It says much about the moral bankruptcy of Pakistan’s insurgents that yesterday one of their fanatical bigots sought to blow up a minibus containing children on their way to school, Five innocent children were wounded in the depraved attack in which only the suicide bomber died,On Sunday two more children were among six slain in a suicide attack on a checkpoint in Swat. Terrorists who believe that killing children can advance their cause have nothing whatsoever to offer the human race.
These twisted and demented attacks come at a time when Pakistani politics is itself in flux as political leaders jostle for position. Both Benazir Bhutto and Nawaz Sharif threatened last week to boycott the Jan. 8 poll but Benazir’s Pakistan People’s Party (PPP) later changed its mind. Sharif, who as a convicted criminal is barred from running for office, was insisting until Sunday that his Pakistan Muslim League (PML-N) would boycott the elections but then performed an about face.
Clearly others in his party feared that they would be ceding their political ground to the rival PML-Q party, which broke away after Pervez Musharraf toppled the Sharif government in 1999.
The interim administration appointed by President Musharraf in the run up to the election is largely made up of PML-Q politicians who Sharif and his people fear will use their strong political position to bolster their support among voters. The boycott option, however, would have left the PML-N in the political wilderness.
More importantly, it would have left the way open for the PPP either to win power in January or form the parliamentary opposition. In the final analysis Sharif’s strong dislike of Benazir is greater than his equally strong dislike of Musharraf. From Musharraf’s point of view, events are shaping up nicely. On Oct. 6 he won a landslide, in part because the PPP and PML-N chose to boycott the election. Now he has stepped back and watching others play out the drama. The Muslim League is divided and as their short-lived deal to boycott the elections proved, so too are Sharif and Benazir. The fourth party, Imran Khan’s Movement for Justice, has marginal support and poses no threat.
There is a fanatical hard core of PPP and PML-N supporters who will back their leaders regardless of their current policies or the dubious past records of the two terms of government that each has enjoyed.

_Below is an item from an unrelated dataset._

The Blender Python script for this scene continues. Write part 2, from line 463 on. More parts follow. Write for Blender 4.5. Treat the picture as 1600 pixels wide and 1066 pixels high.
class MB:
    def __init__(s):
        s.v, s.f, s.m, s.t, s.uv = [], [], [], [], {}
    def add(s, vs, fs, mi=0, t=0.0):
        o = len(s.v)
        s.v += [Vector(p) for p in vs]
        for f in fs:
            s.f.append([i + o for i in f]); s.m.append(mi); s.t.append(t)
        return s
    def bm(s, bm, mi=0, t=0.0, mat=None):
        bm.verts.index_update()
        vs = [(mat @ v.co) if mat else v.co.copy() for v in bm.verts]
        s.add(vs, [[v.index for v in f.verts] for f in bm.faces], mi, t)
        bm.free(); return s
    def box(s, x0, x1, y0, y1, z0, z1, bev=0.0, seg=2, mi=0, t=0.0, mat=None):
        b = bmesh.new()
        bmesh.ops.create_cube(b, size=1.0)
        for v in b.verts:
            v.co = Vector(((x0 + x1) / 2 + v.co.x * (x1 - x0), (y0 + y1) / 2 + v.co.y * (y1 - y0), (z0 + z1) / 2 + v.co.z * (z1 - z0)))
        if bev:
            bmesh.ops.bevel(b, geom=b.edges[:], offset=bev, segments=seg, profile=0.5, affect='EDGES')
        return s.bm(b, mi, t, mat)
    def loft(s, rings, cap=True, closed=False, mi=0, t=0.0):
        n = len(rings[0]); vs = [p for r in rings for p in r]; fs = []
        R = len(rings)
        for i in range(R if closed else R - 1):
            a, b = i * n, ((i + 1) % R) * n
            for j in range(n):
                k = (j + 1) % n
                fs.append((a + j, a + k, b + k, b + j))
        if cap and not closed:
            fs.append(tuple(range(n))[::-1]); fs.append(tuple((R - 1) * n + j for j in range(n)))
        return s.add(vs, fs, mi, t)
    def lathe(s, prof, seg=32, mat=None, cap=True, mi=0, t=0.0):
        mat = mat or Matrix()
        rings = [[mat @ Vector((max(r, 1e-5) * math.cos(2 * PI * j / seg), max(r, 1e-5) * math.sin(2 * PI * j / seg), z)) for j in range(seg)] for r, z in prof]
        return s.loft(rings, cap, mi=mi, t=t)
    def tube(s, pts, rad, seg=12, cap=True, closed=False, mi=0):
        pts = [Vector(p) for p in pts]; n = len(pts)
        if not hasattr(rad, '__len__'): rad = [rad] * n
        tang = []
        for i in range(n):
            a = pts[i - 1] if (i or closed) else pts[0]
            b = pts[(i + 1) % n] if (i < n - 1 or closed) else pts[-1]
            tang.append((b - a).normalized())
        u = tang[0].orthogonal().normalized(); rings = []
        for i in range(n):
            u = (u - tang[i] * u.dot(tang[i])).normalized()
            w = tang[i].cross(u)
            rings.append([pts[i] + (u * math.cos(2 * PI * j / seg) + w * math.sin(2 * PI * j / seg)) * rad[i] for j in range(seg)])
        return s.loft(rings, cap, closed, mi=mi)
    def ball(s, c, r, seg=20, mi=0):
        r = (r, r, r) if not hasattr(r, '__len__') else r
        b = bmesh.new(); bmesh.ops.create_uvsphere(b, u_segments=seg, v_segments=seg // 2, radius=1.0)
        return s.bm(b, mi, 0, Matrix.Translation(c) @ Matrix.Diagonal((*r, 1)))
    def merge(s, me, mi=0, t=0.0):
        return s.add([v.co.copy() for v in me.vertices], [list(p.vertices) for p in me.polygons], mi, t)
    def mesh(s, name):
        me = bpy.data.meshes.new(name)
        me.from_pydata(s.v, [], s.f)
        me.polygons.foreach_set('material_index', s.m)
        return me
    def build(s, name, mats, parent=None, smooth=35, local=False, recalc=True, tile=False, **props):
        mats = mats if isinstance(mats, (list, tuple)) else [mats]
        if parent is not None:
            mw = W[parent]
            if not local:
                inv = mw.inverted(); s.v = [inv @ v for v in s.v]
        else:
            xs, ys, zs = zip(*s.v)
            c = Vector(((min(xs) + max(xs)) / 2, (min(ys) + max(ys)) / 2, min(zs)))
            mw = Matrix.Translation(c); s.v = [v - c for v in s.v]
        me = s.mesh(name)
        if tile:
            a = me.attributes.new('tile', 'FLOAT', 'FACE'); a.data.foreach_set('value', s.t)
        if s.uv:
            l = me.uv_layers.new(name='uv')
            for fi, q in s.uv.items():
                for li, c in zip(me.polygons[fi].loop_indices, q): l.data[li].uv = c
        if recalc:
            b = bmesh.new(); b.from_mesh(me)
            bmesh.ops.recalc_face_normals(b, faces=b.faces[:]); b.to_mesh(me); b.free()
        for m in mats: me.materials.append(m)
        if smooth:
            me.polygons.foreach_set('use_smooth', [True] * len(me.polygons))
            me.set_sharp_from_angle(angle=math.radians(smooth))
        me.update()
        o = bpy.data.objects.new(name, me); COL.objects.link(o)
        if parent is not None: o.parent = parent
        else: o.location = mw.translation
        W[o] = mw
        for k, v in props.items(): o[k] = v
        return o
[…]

However, leaving these aside, ordinary voters will be looking with some despair at the political options. If they are opposed to Musharraf, their choice is between two politicians whose push for power and visceral rivalry appears to push the fundamental interests of Pakistan into the background. Whatever the demerits of Musharraf, he at least represents a degree of stability and continuity and will continue to do so as long as he maintains the confidence of the army he used to lead. With fanatics now murdering children to further their cause, can Pakistan afford a return to the venal old political knock-about?